Rows from a 3D scene dataset:

• • • • •

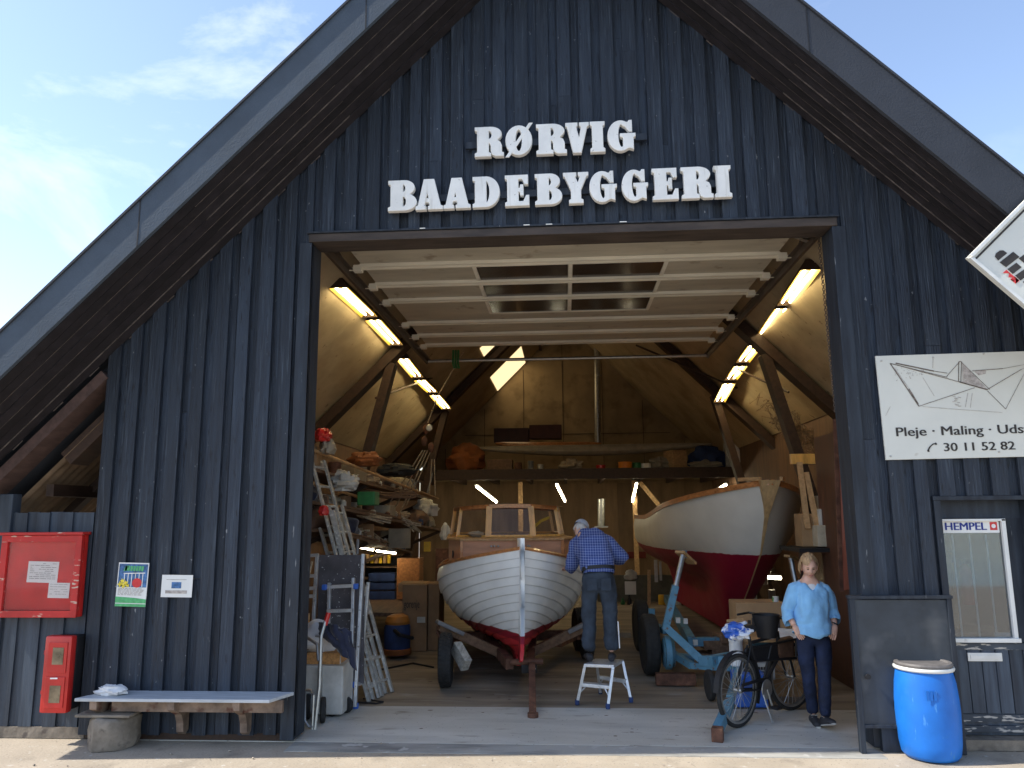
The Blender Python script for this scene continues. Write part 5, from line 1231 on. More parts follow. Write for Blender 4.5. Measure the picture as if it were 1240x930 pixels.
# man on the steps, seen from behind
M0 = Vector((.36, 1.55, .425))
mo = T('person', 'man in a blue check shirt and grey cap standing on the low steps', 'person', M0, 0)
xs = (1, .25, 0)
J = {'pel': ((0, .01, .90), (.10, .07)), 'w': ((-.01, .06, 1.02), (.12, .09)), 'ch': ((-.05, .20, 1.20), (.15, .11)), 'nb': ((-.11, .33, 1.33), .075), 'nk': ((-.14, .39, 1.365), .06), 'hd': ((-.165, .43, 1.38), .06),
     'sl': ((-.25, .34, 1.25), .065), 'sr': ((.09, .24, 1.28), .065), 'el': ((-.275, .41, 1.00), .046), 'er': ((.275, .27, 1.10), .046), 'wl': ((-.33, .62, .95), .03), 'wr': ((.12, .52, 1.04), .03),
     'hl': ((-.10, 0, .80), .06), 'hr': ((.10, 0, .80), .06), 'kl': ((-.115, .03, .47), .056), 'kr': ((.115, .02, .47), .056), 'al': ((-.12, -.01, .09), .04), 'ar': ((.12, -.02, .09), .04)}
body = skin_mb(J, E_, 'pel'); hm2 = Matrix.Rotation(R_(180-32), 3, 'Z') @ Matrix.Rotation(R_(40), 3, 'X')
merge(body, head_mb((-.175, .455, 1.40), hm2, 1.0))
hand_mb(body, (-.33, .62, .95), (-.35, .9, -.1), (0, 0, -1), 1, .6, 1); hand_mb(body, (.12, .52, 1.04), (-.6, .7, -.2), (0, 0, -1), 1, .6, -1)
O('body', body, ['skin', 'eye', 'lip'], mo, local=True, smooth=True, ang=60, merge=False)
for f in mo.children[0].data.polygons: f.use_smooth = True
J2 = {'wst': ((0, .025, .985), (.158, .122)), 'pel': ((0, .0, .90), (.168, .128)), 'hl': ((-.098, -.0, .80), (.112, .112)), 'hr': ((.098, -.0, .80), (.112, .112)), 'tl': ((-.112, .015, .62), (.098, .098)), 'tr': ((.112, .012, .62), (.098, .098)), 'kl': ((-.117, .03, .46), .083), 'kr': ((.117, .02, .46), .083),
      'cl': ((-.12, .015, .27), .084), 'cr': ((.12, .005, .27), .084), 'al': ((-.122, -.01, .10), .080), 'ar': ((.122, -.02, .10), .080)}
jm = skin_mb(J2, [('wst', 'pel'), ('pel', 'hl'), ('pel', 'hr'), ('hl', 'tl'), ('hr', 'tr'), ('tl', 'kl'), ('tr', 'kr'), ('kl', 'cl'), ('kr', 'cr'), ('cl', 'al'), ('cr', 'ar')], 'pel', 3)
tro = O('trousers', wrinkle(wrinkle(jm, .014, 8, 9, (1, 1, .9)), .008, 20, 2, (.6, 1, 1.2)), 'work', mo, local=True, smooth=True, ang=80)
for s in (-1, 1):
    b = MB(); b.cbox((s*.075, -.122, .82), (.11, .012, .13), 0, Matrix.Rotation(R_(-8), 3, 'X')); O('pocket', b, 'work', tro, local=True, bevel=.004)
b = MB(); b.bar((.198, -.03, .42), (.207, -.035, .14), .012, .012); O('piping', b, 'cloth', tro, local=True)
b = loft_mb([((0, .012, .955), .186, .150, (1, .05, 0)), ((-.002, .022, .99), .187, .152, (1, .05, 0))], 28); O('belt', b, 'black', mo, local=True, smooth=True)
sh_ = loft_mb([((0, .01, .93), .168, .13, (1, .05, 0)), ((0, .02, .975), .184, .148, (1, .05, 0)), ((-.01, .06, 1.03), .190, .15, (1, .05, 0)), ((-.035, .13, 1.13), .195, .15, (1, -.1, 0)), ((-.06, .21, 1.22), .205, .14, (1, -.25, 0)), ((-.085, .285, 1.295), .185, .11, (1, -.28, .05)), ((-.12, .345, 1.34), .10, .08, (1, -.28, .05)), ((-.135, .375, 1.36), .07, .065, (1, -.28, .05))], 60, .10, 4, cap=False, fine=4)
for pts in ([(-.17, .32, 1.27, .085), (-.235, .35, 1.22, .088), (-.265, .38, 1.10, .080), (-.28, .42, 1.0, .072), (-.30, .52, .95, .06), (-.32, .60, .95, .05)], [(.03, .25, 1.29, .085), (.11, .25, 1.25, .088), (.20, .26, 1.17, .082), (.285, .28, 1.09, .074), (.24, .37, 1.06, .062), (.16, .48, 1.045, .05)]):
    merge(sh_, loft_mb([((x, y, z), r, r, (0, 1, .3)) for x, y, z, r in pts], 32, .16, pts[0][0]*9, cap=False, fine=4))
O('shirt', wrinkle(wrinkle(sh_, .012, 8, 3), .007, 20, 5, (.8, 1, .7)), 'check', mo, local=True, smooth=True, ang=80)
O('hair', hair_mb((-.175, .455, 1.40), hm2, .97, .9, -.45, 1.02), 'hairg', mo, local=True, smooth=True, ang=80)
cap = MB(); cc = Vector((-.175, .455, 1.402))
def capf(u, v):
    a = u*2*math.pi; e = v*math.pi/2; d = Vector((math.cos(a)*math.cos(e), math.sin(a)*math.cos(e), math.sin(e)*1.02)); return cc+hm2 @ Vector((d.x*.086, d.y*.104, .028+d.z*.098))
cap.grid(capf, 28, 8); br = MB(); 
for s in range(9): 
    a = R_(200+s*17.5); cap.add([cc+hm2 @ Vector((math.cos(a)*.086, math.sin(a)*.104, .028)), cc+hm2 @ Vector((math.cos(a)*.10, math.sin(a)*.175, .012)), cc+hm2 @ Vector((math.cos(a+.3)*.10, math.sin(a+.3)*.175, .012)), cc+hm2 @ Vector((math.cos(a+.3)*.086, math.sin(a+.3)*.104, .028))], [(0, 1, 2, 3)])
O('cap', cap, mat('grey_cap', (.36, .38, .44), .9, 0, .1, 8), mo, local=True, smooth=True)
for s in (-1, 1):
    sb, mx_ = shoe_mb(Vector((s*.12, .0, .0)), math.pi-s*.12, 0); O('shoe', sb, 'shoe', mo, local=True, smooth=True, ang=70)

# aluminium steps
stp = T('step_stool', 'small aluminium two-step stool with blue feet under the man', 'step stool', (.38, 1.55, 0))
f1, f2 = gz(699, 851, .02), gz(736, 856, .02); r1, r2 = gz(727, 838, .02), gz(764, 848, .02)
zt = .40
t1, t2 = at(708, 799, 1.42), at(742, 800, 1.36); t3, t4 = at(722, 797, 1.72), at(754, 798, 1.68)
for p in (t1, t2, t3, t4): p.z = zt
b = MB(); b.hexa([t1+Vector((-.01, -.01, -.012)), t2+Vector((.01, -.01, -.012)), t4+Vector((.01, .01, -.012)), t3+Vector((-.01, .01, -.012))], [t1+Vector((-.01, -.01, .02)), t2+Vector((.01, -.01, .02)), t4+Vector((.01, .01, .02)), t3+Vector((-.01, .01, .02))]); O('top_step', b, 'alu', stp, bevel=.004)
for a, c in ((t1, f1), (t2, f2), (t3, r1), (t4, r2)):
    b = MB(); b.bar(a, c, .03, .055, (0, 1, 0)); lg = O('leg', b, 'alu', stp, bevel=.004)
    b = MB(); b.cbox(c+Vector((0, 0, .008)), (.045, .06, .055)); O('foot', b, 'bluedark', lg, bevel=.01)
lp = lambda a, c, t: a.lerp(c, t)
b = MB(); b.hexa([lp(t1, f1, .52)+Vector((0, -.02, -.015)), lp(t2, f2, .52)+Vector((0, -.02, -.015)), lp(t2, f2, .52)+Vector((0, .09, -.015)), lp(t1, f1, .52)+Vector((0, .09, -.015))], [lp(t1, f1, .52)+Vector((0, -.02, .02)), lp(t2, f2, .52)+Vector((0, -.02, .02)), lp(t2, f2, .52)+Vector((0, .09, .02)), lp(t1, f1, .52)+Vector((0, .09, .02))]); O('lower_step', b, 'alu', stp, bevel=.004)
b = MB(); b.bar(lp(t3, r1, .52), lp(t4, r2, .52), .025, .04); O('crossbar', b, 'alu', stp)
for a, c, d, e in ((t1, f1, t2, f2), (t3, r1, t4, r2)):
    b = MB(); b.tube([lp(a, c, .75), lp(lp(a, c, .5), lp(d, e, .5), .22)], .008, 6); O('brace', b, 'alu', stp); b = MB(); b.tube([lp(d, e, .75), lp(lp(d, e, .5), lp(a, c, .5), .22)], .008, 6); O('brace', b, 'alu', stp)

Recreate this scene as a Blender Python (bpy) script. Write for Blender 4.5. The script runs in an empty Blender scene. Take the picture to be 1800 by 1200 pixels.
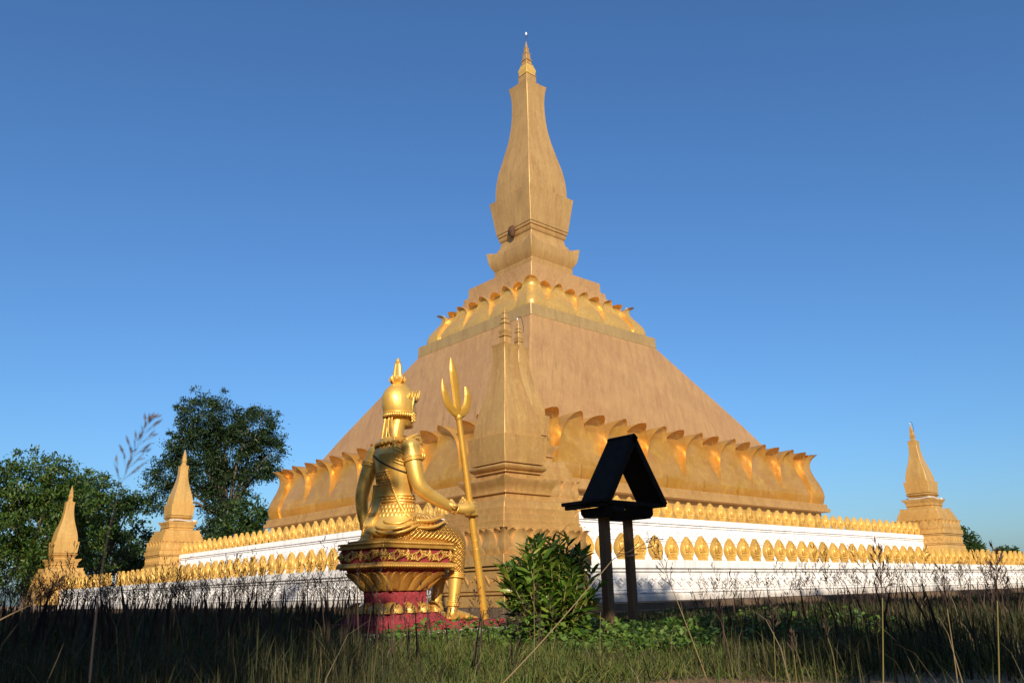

• • • • •

**TASK**
Go through the data and count each line that has the word "Write", then give the total alone.

**FINAL RESULT**
2